A December gain of 150,000 in U.S. nonfarm payrolls is the median forecast of 76 economists in a Bloomberg News survey before the Jan. 7 payrolls report from the Labor Department. The jobless rate may have eased to 9.7 percent from 9.8 percent.

The euro fell 0.7 percent to 84.80 pence versus the pound after Switzerland’s Zurich-based central bank excluded securities issued by the Irish government as well as Allied Irish Banks Plc, Anglo Irish Bank Corp., Irish Life & Permanent Plc and Bank of Ireland Plc from the list of assets it accepts as collateral for its repurchase operations.

Moody’s on Ireland

Moody’s Investors Service cut Ireland’s credit rating on Dec. 17 to Baa1, three levels above non-investment grade, after the country in November agreed to an aid package of 85 billion euros ($112 billion) to help stabilize its banks. A country must have a minimum rating of Aa3 under SNB requirements.

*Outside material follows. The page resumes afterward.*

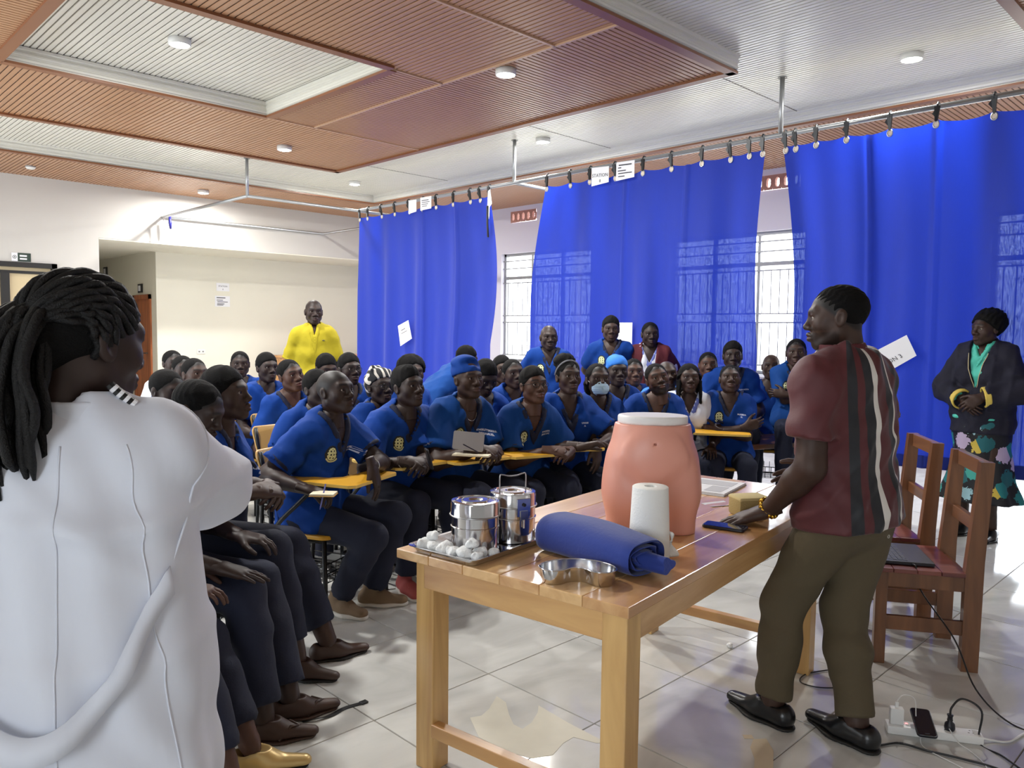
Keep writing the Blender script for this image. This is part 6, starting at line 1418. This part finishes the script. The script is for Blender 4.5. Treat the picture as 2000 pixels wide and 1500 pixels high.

Portugal sold 500 million euros of bills due in July today at an average yield of 3.686 percent. That compares with a yield of 2.045 percent at a previous auction Sept. 1. The auction attracted bids for 2.6 times the amount offered, compared with a bid-to-cover ratio of 2.4 in September.

“The debt concerns are something that will come back repeatedly and periodically through the course of the year,” said Adam Cole, head of global currency strategy at Royal Bank of Canada in London. “It will be a recurring theme for the euro. The market does still show some sensitivity to supply and the appetite for supply.”

South Korea’s won fell 0.4 percent to 1,125.96 per dollar, matching a Dec. 21 drop, as overseas investors sold more local shares than they bought for the first time in three days and signs of a recovery in the U.S. economy eroded the yield advantage of the nation’s assets.

The difference in yields between South Korea’s five-year bonds and U.S. notes has shrunk to 2.07 percentage points from 3.02 percentage points in November.